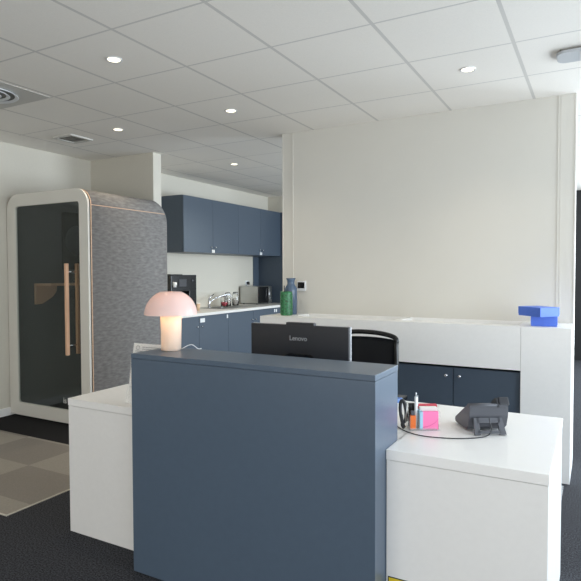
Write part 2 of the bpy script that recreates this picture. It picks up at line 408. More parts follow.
# ------------------------------------------------------------------ kitchen
KX = -4.88; UF = -4.45; BF = -4.20
def cab(name, label, depth_x, zs, y0, w, group, knob_side, knob_z, front):
    z0, z1 = zs
    t = thing(name, label, 'cabinet', (KX, y0, z0), group=group)
    d = depth_x - KX
    obj('carcass', B(.001, d - .020, .001, w - .001, 0, z1 - z0, bev=.001), M['blue_cab'], t, local=True)
    dr = obj('door', B(d - .018, d, .002, w - .002, .002, z1 - z0 - .002, bev=.0015), M['blue_cab'], t, local=True)
    ky = .045 if knob_side == 'near' else w - .045
    bm = bmesh.new(); lathe(bm, [(0, -.002), (.005, -.002), (.005, .012), (.010, .014), (.011, .02), (0, .022)], n=16, mtx=Matrix.Translation((d, ky, knob_z)) @ Matrix.Rotation(PI / 2, 4, 'Y'))
    obj('knob', bm, M['chrome'], dr, local=True)
    return t, dr
ords = ['first blue wall cabinet, nearest the phone booth', 'second blue wall cabinet from the phone booth',
        'third blue wall cabinet from the phone booth, above the glass jars', 'last blue wall cabinet, beside the tall white partition']
for k in range(4):
    t, dr = cab('wall_cabinet', ords[k], UF, (1.645, 2.345), 5.385 + .597 * k, .597, 'blue wall cabinets over the kitchen worktop', 'far' if k % 2 == 0 else 'near', .075, None)
    yy = .595 - .025 if k % 2 == 0 else .004
    obj('child_lock', B(UF - KX, UF - KX + .008, yy, yy + .022, .003, .045, bev=.002), M['tag'], dr, local=True)
bords = ['blue base cabinet nearest the phone booth, partly hidden by the lamp', 'blue base cabinet behind the lamp, with a white lock plate',
         'blue base cabinet in the middle under the sink', 'blue base cabinet under the glass jars', 'last blue base cabinet, under the microwave']
for k in range(5):
    t, dr = cab('base_cabinet', bords[k], BF, (.08, .865), 4.755 + .604 * k, .604, 'blue base cabinets under the kitchen worktop', 'near' if k % 2 == 1 else 'far', .655, None)
    if k == 1: obj('lock_plate', B(BF - KX, BF - KX + .01, .01, .10, .705, .755, bev=.002), M['tag'], dr, local=True)
    if k in (1, 3): obj('child_lock', B(BF - KX, BF - KX + .009, .565, .590, .72, .765, bev=.002), M['tag'], dr, local=True)
    if k == 4: obj('child_lock', B(BF - KX, BF - KX + .009, .012, .037, .72, .765, bev=.002), M['tag'], dr, local=True)
    obj('plinth', B(.02, BF - KX - .06, .001, .603, -.08, -.001), M['blue_dark'], t, local=True)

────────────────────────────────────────

### Exercise brief
Using the data above, print every line exactly, omitting pictures.

### Correct result
Write part 2 of the bpy script that recreates this picture. It picks up at line 408. More parts follow.
# ------------------------------------------------------------------ kitchen
KX = -4.88; UF = -4.45; BF = -4.20
def cab(name, label, depth_x, zs, y0, w, group, knob_side, knob_z, front):
    z0, z1 = zs
    t = thing(name, label, 'cabinet', (KX, y0, z0), group=group)
    d = depth_x - KX
    obj('carcass', B(.001, d - .020, .001, w - .001, 0, z1 - z0, bev=.001), M['blue_cab'], t, local=True)
    dr = obj('door', B(d - .018, d, .002, w - .002, .002, z1 - z0 - .002, bev=.0015), M['blue_cab'], t, local=True)
    ky = .045 if knob_side == 'near' else w - .045
    bm = bmesh.new(); lathe(bm, [(0, -.002), (.005, -.002), (.005, .012), (.010, .014), (.011, .02), (0, .022)], n=16, mtx=Matrix.Translation((d, ky, knob_z)) @ Matrix.Rotation(PI / 2, 4, 'Y'))
    obj('knob', bm, M['chrome'], dr, local=True)
    return t, dr
ords = ['first blue wall cabinet, nearest the phone booth', 'second blue wall cabinet from the phone booth',
        'third blue wall cabinet from the phone booth, above the glass jars', 'last blue wall cabinet, beside the tall white partition']
for k in range(4):
    t, dr = cab('wall_cabinet', ords[k], UF, (1.645, 2.345), 5.385 + .597 * k, .597, 'blue wall cabinets over the kitchen worktop', 'far' if k % 2 == 0 else 'near', .075, None)
    yy = .595 - .025 if k % 2 == 0 else .004
    obj('child_lock', B(UF - KX, UF - KX + .008, yy, yy + .022, .003, .045, bev=.002), M['tag'], dr, local=True)
bords = ['blue base cabinet nearest the phone booth, partly hidden by the lamp', 'blue base cabinet behind the lamp, with a white lock plate',
         'blue base cabinet in the middle under the sink', 'blue base cabinet under the glass jars', 'last blue base cabinet, under the microwave']
for k in range(5):
    t, dr = cab('base_cabinet', bords[k], BF, (.08, .865), 4.755 + .604 * k, .604, 'blue base cabinets under the kitchen worktop', 'near' if k % 2 == 1 else 'far', .655, None)
    if k == 1: obj('lock_plate', B(BF - KX, BF - KX + .01, .01, .10, .705, .755, bev=.002), M['tag'], dr, local=True)
    if k in (1, 3): obj('child_lock', B(BF - KX, BF - KX + .009, .565, .590, .72, .765, bev=.002), M['tag'], dr, local=True)
    if k == 4: obj('child_lock', B(BF - KX, BF - KX + .009, .012, .037, .72, .765, bev=.002), M['tag'], dr, local=True)
    obj('plinth', B(.02, BF - KX - .06, .001, .603, -.08, -.001), M['blue_dark'], t, local=True)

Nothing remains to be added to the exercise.